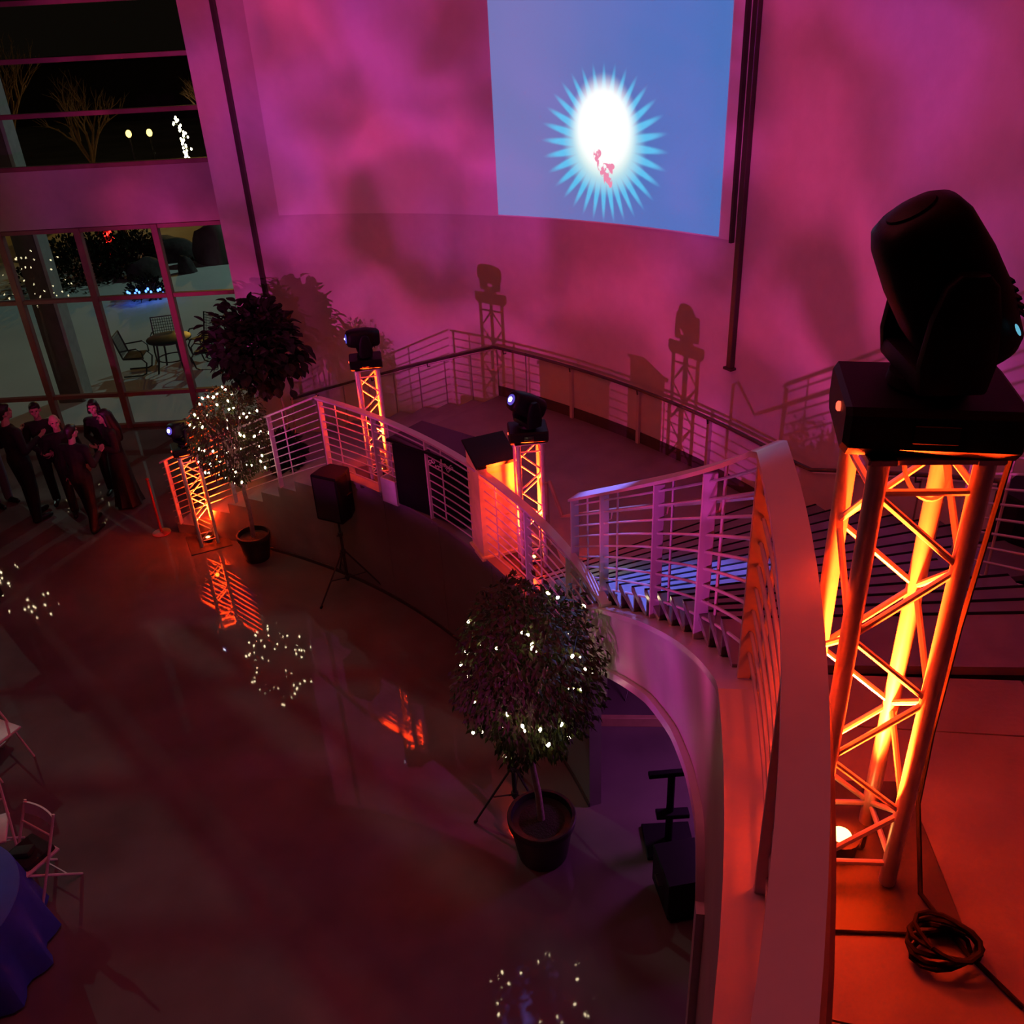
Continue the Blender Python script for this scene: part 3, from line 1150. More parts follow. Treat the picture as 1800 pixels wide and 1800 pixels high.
def person(label, loc, rz, H, pose, female=False, hair='short', top='suit', low='suit', skirt=False, hair_m='hair', shirt=True, bend=0.0, head_turn=0.0, stride=0.0):
    """facing local -Y. pose: (right arm, left arm), each (elbow, wrist) offsets from the shoulder in metres at 1.75 m"""
    t = thing('person', label, 'person', loc, rz)
    k = H / 1.75
    hs = 0.165 if female else 0.19
    hip = V3(0, 0, 0.92)
    lean = bend
    def up_(h, y=0.0):
        # point on the leaning spine h above the hip
        return hip + V3(0, -math.sin(lean) * h + y * math.cos(lean), math.cos(lean) * h + y * math.sin(lean))
    chest = up_(0.36)
    neck0 = up_(0.53, 0.012)
    neck1 = up_(0.62, -0.005)
    headc = up_(0.725, -0.022)
    legs = {}
    for sx in (-1, 1):
        st = stride * sx
        legs[sx] = (V3(sx * 0.092, 0, 0.90), V3(sx * 0.105, -0.02 - st * 0.5, 0.49), V3(sx * 0.11, 0.015 - st, 0.085), V3(sx * 0.125, -0.15 - st, 0.035))
    arms = {}
    for sx, (e, w) in zip((-1, 1), pose):
        sh = up_(0.475, 0.01) + V3(sx * hs, 0, 0)
        arms[sx] = (sh, sh + V3(*e), sh + V3(*w))
    S = Matrix.Diagonal((k, k, k, 1))

    def fin(mb):
        bmesh.ops.transform(mb.bm, matrix=S, verts=mb.bm.verts)
        return mb
    # continuous body
    b = MB()
    b.ellipsoid(hip + V3(0, 0, 0.02), (0.165 if not female else 0.175, 0.115, 0.14))
    b.chain([hip + V3(0, 0, 0.05), up_(0.2), chest, up_(0.46)], [0.115, 0.112, 0.13, 0.10])
    b.ellipsoid(chest, (hs * 0.88, 0.115, 0.19), (lean, 0, 0))
    for sx in (-1, 1):
        b.capsule(up_(0.46, 0.005), arms[sx][0], 0.085, 0.058)
        b.chain(arms[sx], [0.050, 0.040, 0.027])
        hand(b, arms[sx][2], arms[sx][2] - arms[sx][1], sx)
        h0, h1, h2, h3 = legs[sx]
        b.chain([h0, h1, h2], [0.088, 0.056, 0.042])
        b.capsule(h2 + V3(0, 0.02, -0.03), h3, 0.040, 0.030)
    b.capsule(neck0, neck1, 0.058, 0.052)
    hm = Matrix.Translation(headc) @ Matrix.Rotation(head_turn, 4, 'Z') @ Matrix.Rotation(lean * 0.6, 4, 'X')

    def hp(x, y, z):
        return hm @ V3(x, y, z)
    hd = MB()
    hd.ellipsoid((0, 0.01, 0.025), (0.074, 0.095, 0.098))
    hd.ellipsoid((0, -0.03, -0.045), (0.056, 0.066, 0.066))
    hd.ellipsoid((0, -0.072, -0.088), (0.028, 0.024, 0.022))
    hd.capsule((0, -0.088, 0.022), (0, -0.108, -0.016), 0.009, 0.015, 8)
    hd.capsule((-0.022, -0.086, -0.056), (0.022, -0.086, -0.056), 0.0085, 0.0085, 8)
    hd.capsule((-0.018, -0.083, -0.066), (0.018, -0.083, -0.066), 0.0085, 0.0085, 8)
    for sx in (-1, 1):
        hd.capsule((sx * 0.012, -0.085, 0.035), (sx * 0.055, -0.073, 0.035), 0.010, 0.009, 8)
        hd.ellipsoid((sx * 0.078, 0.014, -0.005), (0.012, 0.022, 0.034))
        hd.ellipsoid((sx * 0.042, -0.066, -0.022), (0.026, 0.022, 0.022))
    bmesh.ops.transform(hd.bm, matrix=hm, verts=hd.bm.verts)
    tmpm = bpy.data.meshes.new('h')
    hd.bm.to_mesh(tmpm)
    hd.bm.free()
    b.bm.from_mesh(tmpm)
    bpy.data.meshes.remove(tmpm)
    remesh(fin(b), 'body', M['skin'], 0.0088, t, 2)
    # eyes
    for sx in (-1, 1):
        e = MB()
        e.ellipsoid(hp(sx * 0.031, -0.076, 0.012), (0.013, 0.010, 0.009), None, 10, 7)
        fin(e).build('eye', M['hair'], t, smooth=True)
    # hair
    if hair != 'bald':
        h = MB()
        h.ellipsoid(hp(0, 0.024, 0.045), (0.084, 0.098, 0.093))
        h.ellipsoid(hp(0, -0.03, 0.082), (0.066, 0.062, 0.036))
        if hair == 'long':
            h.chain([hp(0, 0.055, 0.03), hp(0, 0.085, -0.09), up_(0.48, 0.11), up_(0.30, 0.13)], [0.085, 0.082, 0.085, 0.055])
            for sx in (-1, 1):
                h.chain([hp(sx * 0.07, 0.01, 0.03), hp(sx * 0.078, 0.02, -0.08), up_(0.50, 0.03) + V3(sx * 0.085, 0, 0)], [0.03, 0.034, 0.035])
        elif hair == 'bob':
            for sx in (-1, 1):
                h.chain([hp(sx * 0.066, 0.02, 0.03), hp(sx * 0.082, 0.015, -0.09)], [0.036, 0.036])
            h.chain([hp(0, 0.07, 0.02), hp(0, 0.075, -0.09)], [0.07, 0.06])
        else:
            h.chain([hp(0, 0.07, 0.02), hp(0, 0.068, -0.05)], [0.055, 0.045])
        remesh(fin(h), 'hair', M[hair_m], 0.011, t, 2)
    else:
        h = MB()
        for sx in (-1, 1):
            h.chain([hp(sx * 0.074, 0.012, 0.02), hp(sx * 0.062, 0.06, -0.01), hp(0, 0.098, -0.01)], [0.012, 0.018, 0.018])
        remesh(fin(h), 'hair', M['hair_grey'], 0.010, t, 2)
    # clothes
    c = MB()
    c.chain([hip + V3(0, 0, -0.06), hip + V3(0, 0, 0.08), up_(0.22), chest, up_(0.475)], [0.10, 0.125, 0.125, 0.143, 0.102])
    c.ellipsoid(chest, (hs * 0.98, 0.132, 0.20), (lean, 0, 0))
    c.ellipsoid(hip + V3(0, 0, 0.03), (0.185, 0.135, 0.15))
    for sx in (-1, 1):
        c.capsule(up_(0.465, 0.005), arms[sx][0], 0.092, 0.072)
        w = arms[sx][2] - (arms[sx][2] - arms[sx][1]).normalized() * 0.012
        c.chain([arms[sx][0], arms[sx][1], w], [0.066, 0.056, 0.044])
    remesh(fin(c), 'jacket' if not skirt else 'bodice', M[top], 0.012, t, 3)
    if shirt:
        sh = MB()
        sh.capsule(neck0 + V3(0, -0.012, -0.05), neck0 + V3(0, -0.008, 0.012), 0.062, 0.060)
        fin(sh).build('collar', M['shirt'], t, smooth=True)
    if skirt:
        s_ = MB()
        n = 28
        rings = []
        for z, rx, ry, fl in ((1.02, 0.165, 0.13, 0), (0.90, 0.195, 0.150, 0.0), (0.70, 0.205, 0.165, 0.02), (0.45, 0.215, 0.18, 0.05), (0.20, 0.24, 0.205, 0.09), (0.05, 0.27, 0.235, 0.11)):
            rings.append([V3(rx * math.cos(2 * PI * j / n) * (1 + fl * math.cos(9 * 2 * PI * j / n)), ry * math.sin(2 * PI * j / n) * (1 + fl * math.cos(9 * 2 * PI * j / n)), z) for j in range(n)])
        s_.ring_loft(rings)
        fin(s_).build('skirt', M[low], t, smooth=True)
    else:
        l = MB()
        l.ellipsoid(hip + V3(0, 0, -0.02), (0.172, 0.126, 0.12))
        for sx in (-1, 1):
            h0, h1, h2, h3 = legs[sx]
            l.chain([h0 + V3(0, 0, 0.02), h1, h2 + V3(0, 0.008, -0.015)], [0.104, 0.078, 0.068])
        remesh(fin(l), 'trousers', M[low], 0.012, t, 3)
    for sx in (-1, 1):
        h0, h1, h2, h3 = legs[sx]
        s_ = MB()
        s_.chain([h2 + V3(0, 0.035, -0.035), h2 + V3(0, -0.04, -0.040), h3 + V3(0, -0.03, 0.004)], [0.047, 0.046, 0.034])
        for v in s_.bm.verts:
            v.co.z = max(v.co.z, 0.002)
        fin(s_).build('shoe', M['shoe'], t, smooth=True)
    return t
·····
_Instructions to follow_: Restate, line by line and word for word, everything from the top of the material through the line that contains "S = Matrix.Diagonal((k, k, k, 1))". Leave pictures out.

_Correct output_:
Continue the Blender Python script for this scene: part 3, from line 1150. More parts follow. Treat the picture as 1800 pixels wide and 1800 pixels high.
def person(label, loc, rz, H, pose, female=False, hair='short', top='suit', low='suit', skirt=False, hair_m='hair', shirt=True, bend=0.0, head_turn=0.0, stride=0.0):
    """facing local -Y. pose: (right arm, left arm), each (elbow, wrist) offsets from the shoulder in metres at 1.75 m"""
    t = thing('person', label, 'person', loc, rz)
    k = H / 1.75
    hs = 0.165 if female else 0.19
    hip = V3(0, 0, 0.92)
    lean = bend
    def up_(h, y=0.0):
        # point on the leaning spine h above the hip
        return hip + V3(0, -math.sin(lean) * h + y * math.cos(lean), math.cos(lean) * h + y * math.sin(lean))
    chest = up_(0.36)
    neck0 = up_(0.53, 0.012)
    neck1 = up_(0.62, -0.005)
    headc = up_(0.725, -0.022)
    legs = {}
    for sx in (-1, 1):
        st = stride * sx
        legs[sx] = (V3(sx * 0.092, 0, 0.90), V3(sx * 0.105, -0.02 - st * 0.5, 0.49), V3(sx * 0.11, 0.015 - st, 0.085), V3(sx * 0.125, -0.15 - st, 0.035))
    arms = {}
    for sx, (e, w) in zip((-1, 1), pose):
        sh = up_(0.475, 0.01) + V3(sx * hs, 0, 0)
        arms[sx] = (sh, sh + V3(*e), sh + V3(*w))
    S = Matrix.Diagonal((k, k, k, 1))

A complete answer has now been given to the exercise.